**Stated task:** Extract, unchanged, every line from the top of the material below through the line with "from mathutils.geometry import", and no more.

** Start of Data block **

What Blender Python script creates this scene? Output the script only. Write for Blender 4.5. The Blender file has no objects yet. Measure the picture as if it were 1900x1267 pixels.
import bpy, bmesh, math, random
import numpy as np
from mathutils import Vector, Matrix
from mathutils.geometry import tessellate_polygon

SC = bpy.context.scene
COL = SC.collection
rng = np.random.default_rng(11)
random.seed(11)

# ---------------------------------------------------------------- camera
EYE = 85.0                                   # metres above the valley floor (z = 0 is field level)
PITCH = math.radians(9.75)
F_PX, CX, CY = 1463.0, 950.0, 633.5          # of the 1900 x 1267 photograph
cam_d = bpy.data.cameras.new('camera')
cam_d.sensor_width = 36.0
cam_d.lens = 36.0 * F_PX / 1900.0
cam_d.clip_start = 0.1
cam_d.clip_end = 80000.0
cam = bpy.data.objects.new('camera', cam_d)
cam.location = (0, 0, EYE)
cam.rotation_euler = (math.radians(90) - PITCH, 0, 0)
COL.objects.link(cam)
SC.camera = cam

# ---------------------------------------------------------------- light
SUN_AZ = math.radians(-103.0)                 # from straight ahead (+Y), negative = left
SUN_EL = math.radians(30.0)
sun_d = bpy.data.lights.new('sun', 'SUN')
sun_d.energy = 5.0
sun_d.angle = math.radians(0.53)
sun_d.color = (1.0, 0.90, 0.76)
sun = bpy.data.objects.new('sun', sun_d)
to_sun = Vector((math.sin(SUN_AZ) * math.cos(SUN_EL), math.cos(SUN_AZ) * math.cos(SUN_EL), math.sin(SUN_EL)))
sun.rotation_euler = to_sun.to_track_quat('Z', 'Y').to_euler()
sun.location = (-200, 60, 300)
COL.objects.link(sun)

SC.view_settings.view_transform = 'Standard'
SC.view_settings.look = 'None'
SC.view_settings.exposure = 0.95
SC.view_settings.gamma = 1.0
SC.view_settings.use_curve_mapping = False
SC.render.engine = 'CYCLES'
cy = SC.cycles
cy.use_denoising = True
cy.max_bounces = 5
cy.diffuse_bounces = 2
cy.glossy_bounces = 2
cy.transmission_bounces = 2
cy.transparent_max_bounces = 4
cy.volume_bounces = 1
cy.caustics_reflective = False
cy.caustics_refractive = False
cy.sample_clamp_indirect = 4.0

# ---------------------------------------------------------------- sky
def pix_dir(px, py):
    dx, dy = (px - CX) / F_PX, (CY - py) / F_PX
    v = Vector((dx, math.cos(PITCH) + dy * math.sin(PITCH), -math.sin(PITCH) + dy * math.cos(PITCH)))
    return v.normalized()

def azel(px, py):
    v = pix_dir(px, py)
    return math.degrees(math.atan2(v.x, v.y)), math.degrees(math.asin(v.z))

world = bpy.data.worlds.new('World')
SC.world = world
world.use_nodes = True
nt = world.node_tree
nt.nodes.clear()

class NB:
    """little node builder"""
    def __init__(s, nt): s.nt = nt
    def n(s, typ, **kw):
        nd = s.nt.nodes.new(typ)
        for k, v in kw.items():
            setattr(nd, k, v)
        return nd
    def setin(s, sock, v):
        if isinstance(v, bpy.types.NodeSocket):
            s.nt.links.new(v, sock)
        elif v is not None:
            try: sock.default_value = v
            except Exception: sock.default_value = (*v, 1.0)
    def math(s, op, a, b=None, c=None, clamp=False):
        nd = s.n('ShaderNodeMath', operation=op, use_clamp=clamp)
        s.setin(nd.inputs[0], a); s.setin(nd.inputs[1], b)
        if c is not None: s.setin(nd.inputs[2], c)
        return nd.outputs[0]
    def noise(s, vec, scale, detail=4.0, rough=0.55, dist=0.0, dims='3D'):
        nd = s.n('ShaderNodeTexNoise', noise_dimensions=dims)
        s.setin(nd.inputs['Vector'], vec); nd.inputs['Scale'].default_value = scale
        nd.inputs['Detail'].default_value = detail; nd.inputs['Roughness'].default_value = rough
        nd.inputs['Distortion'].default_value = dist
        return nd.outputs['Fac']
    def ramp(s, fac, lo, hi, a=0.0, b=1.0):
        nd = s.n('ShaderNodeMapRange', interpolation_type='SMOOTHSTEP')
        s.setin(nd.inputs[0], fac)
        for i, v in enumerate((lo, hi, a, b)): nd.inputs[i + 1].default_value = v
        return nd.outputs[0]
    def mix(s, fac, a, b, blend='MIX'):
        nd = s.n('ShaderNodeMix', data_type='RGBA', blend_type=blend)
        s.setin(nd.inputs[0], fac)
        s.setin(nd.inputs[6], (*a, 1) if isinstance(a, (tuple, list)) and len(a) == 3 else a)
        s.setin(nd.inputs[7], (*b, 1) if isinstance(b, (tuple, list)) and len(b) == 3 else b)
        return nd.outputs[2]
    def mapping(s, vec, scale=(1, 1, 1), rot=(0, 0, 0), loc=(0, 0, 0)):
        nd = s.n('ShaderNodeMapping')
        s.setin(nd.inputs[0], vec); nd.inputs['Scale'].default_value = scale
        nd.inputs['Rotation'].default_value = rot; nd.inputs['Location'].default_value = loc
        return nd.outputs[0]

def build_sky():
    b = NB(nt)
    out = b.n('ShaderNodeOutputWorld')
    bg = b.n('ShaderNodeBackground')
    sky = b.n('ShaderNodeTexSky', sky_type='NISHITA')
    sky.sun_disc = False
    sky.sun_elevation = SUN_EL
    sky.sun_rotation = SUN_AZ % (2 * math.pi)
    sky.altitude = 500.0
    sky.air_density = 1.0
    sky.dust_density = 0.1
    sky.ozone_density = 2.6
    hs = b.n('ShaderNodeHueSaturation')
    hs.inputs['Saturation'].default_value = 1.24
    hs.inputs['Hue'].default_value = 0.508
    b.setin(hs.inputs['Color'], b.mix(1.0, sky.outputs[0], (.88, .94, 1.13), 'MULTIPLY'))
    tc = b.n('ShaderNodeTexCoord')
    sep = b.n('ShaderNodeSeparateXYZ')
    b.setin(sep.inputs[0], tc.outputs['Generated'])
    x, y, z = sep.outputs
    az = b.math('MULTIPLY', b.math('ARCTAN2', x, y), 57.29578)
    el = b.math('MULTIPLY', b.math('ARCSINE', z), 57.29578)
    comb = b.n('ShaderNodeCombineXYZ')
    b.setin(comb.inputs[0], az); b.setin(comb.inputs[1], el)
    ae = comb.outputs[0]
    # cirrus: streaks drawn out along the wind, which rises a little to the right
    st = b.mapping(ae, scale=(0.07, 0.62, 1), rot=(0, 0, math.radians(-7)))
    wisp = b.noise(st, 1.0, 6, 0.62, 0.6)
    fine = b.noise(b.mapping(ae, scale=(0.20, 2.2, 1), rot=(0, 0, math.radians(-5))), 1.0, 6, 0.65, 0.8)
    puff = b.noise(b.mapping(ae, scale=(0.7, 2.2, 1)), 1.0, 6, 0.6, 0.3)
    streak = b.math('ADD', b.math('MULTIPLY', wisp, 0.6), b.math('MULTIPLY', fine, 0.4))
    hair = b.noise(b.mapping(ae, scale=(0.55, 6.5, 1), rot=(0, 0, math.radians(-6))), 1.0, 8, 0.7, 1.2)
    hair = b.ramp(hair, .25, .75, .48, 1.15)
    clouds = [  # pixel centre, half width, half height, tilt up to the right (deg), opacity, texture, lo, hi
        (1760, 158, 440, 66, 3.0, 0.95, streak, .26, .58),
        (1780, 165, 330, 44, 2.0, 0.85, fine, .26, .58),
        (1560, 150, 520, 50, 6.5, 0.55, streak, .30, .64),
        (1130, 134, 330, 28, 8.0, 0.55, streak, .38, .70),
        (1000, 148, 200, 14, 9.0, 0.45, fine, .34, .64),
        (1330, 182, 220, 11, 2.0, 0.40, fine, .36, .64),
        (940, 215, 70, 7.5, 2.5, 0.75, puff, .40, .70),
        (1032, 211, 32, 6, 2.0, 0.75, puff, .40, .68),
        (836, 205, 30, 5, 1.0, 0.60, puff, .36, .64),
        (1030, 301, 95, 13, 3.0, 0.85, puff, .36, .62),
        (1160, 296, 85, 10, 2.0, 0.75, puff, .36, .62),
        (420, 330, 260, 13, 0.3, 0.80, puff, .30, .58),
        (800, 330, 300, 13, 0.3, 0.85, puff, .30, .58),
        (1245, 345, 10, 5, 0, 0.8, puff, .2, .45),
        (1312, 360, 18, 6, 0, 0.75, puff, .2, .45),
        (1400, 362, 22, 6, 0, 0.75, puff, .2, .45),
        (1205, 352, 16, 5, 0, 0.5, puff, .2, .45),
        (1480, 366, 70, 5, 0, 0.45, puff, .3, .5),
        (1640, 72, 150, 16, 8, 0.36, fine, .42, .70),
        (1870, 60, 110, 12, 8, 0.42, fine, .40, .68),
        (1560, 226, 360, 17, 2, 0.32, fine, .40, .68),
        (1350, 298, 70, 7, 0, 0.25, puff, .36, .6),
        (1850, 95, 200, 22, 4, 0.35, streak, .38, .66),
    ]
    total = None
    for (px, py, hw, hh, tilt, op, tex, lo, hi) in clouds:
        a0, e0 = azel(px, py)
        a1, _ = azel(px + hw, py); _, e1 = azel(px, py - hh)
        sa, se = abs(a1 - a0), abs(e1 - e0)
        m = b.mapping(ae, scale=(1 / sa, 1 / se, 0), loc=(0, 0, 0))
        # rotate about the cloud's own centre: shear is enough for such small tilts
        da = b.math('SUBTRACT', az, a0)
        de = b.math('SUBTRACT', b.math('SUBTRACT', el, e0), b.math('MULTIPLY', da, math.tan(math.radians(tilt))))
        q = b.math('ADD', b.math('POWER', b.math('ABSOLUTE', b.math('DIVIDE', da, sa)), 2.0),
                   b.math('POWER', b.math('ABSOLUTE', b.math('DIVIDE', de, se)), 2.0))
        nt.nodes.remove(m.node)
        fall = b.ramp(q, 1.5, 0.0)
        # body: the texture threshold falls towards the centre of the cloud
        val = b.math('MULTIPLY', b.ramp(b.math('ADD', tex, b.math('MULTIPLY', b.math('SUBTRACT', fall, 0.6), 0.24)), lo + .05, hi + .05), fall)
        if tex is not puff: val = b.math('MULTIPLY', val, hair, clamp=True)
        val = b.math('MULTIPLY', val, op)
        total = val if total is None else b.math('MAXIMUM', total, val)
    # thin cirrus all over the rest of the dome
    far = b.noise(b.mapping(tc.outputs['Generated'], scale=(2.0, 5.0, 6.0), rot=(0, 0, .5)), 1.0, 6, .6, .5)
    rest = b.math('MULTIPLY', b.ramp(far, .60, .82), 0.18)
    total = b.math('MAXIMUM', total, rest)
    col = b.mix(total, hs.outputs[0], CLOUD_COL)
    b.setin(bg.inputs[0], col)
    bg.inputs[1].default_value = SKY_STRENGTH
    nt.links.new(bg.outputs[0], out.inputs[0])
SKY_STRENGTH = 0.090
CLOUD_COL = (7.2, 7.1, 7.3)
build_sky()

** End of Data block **

**Complete output:**
What Blender Python script creates this scene? Output the script only. Write for Blender 4.5. The Blender file has no objects yet. Measure the picture as if it were 1900x1267 pixels.
import bpy, bmesh, math, random
import numpy as np
from mathutils import Vector, Matrix
from mathutils.geometry import tessellate_polygon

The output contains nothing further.